Saint Vincent
Elizabeth Butler
Seabury-Western
January 22, 2008
Today we honor and recognize Deacon Vincent of Saragossa, who was martyred in 304. He was speaking on behalf of Bishop Valerius who had a speech impediment. Apparently, he spoke so brilliantly that those who heard him were moved, moved to great anger. While they merely killed the Bishop, they tortured Vincent before killing him. It makes one a little fearful of just what the ‘Holy Spirit will teach you at that very hour’. It seems that one’s personal safety isn’t of highest concern. And yet, this passage and Vincent’s story seem to me very distant from my life. After all, most of us in this room aren’t going to be killed or even threatened by what we speak or not speak. What does this have to do with me?
Yesterday many of us saw a documentary in honor of Dr. Martin Luther King’s Day entitled February First about the 4 men who, in 1960, sat at the ‘white’s only’ lunch counter in downtown Greensboro, NC. These four college freshmen, Franklin McCain, Joseph McNeil, David Richmond and Ezell Blair, Jr, took enormous risks both physical and emotional to challenge the established yet suffocating structures of their day. Frankly, they didn’t do so knowing what would result, they were moved to sit in those seats because it was what they needed to do for their own dignity. They were in touch with the powerful Spirit dwelling at their core and choose to live out of that center.
I like to cook. I don’t do it very often these days, but one of the most important things about cooking is a reduction sauce. By applying heat, raising the temperature and pressure of a sauce such that it is bubbling vigorously, one distills down the liquid to a very small portion with extraordinarily potent flavor. It is reduced to the essence, the core, the center.

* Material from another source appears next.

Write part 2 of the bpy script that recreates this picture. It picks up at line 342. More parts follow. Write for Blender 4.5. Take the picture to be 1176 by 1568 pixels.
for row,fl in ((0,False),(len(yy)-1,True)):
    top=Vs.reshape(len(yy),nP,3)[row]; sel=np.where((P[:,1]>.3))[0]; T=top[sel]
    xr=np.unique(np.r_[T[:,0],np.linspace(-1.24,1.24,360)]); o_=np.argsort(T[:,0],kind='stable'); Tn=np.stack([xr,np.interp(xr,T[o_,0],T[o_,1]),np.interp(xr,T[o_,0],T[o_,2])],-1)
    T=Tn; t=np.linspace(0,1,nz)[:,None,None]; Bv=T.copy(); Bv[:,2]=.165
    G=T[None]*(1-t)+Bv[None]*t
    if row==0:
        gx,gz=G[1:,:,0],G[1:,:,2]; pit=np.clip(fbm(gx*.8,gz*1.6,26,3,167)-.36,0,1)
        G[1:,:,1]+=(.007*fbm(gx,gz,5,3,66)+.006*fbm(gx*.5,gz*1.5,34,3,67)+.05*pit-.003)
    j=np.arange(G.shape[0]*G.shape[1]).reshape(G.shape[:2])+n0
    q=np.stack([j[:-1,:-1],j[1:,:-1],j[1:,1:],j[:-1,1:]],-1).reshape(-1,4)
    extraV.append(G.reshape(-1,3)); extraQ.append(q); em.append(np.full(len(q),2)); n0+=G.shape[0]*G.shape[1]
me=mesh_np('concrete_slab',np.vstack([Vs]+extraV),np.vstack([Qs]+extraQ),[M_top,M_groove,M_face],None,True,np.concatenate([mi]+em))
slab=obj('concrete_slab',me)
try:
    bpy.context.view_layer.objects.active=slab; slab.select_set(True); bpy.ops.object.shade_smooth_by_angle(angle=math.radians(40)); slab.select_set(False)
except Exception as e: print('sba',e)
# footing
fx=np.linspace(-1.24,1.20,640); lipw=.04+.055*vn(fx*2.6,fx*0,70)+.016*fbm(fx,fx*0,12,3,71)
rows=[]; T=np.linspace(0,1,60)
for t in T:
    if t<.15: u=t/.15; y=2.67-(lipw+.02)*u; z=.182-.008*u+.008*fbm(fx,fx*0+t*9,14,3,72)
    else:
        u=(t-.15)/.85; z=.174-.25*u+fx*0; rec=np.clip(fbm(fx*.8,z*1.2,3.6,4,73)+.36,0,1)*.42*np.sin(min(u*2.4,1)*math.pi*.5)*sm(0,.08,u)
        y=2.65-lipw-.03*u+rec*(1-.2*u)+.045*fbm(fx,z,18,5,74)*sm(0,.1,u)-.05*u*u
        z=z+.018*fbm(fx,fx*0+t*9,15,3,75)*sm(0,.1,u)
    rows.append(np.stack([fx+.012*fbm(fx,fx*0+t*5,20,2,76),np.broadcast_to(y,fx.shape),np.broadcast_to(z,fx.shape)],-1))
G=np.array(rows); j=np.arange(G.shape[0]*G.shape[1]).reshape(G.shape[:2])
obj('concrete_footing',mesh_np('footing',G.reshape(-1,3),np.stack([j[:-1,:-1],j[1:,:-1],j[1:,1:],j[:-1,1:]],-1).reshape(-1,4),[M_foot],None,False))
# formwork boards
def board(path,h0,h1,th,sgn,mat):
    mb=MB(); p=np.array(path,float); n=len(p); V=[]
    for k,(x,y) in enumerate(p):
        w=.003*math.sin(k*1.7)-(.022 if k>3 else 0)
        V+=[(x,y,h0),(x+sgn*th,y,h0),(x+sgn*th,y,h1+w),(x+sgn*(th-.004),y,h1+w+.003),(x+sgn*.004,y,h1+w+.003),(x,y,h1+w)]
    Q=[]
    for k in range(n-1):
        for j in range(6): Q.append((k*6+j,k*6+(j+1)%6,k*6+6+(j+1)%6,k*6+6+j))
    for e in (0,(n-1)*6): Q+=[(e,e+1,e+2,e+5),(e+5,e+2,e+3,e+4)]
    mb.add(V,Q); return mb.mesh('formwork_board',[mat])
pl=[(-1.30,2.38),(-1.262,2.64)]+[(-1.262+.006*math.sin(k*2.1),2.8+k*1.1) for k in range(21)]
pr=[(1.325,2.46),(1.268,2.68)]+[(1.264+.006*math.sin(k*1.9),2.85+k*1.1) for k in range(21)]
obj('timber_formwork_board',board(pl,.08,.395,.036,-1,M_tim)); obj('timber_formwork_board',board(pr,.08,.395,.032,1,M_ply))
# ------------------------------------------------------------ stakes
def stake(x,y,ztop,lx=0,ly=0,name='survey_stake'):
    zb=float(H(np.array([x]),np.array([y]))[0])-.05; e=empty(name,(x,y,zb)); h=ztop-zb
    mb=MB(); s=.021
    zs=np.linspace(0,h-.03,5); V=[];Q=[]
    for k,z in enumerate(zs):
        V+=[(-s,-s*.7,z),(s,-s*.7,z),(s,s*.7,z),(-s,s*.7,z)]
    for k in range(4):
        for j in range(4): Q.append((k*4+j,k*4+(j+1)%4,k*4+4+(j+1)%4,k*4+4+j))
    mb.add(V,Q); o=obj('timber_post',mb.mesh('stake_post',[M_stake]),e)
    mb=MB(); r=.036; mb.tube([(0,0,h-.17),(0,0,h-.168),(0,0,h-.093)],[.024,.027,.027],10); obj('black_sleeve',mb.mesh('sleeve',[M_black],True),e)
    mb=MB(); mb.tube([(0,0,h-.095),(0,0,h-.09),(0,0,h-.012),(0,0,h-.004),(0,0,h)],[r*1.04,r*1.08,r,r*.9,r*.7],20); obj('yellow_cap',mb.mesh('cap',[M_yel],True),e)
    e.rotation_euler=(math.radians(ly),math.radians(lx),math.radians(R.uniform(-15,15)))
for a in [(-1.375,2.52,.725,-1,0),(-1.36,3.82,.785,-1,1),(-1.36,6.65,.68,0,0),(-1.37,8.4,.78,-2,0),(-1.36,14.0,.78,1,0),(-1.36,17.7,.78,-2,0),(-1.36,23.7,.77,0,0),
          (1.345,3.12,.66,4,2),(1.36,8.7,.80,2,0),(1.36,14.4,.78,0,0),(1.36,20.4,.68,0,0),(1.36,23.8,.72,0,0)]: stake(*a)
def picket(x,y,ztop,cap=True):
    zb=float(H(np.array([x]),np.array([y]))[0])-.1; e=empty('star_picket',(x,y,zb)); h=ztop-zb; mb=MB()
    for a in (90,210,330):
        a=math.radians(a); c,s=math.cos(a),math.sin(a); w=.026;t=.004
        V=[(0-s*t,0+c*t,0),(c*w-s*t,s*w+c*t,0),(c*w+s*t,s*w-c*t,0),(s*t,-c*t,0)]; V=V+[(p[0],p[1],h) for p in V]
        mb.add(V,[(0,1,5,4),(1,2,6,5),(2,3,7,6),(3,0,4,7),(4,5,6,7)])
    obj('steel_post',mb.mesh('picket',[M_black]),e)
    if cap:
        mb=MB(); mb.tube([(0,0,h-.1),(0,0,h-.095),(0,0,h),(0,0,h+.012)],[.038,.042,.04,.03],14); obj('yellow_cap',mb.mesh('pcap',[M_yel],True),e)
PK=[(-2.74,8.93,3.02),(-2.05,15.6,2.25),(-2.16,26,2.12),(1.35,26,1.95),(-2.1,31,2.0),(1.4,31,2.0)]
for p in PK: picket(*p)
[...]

It seems to me that that is what we are called to do in this life—be ever more in touch with our center, our core, our essence, and to live out of that place within ourselves. Through prayer, worship, conversation and the still silence of our lives, we are to open ourselves to be in touch with and live out of our center—the Spirit dwelling within. The more we do that, the more we are also able to see and relate to the essence, the Spirit, dwelling within each human being.
It may not be that we are ever faced with physical harm or death if we don’t live out of our spiritual center, and yet we lose terribly by not doing so. Each day, each moment, we are to live out of our Spirit, our essence within, while respecting and honoring the Spirit or essence in others. Doing so may mean ending a relationship that is not healthy, speaking up when it is difficult to do or taking a seat at a particular place and time, regardless of the disruption or disapproval of others. It isn’t easy to do, but doing so unleashes the power of the Spirit in the world spreading healing, light, justice, peace and love.
Live from your essence, then, and do not worry about how you are to defend
yourselves or what you are to say; for the Holy Spirit will teach you at
that very hour what you ought to say.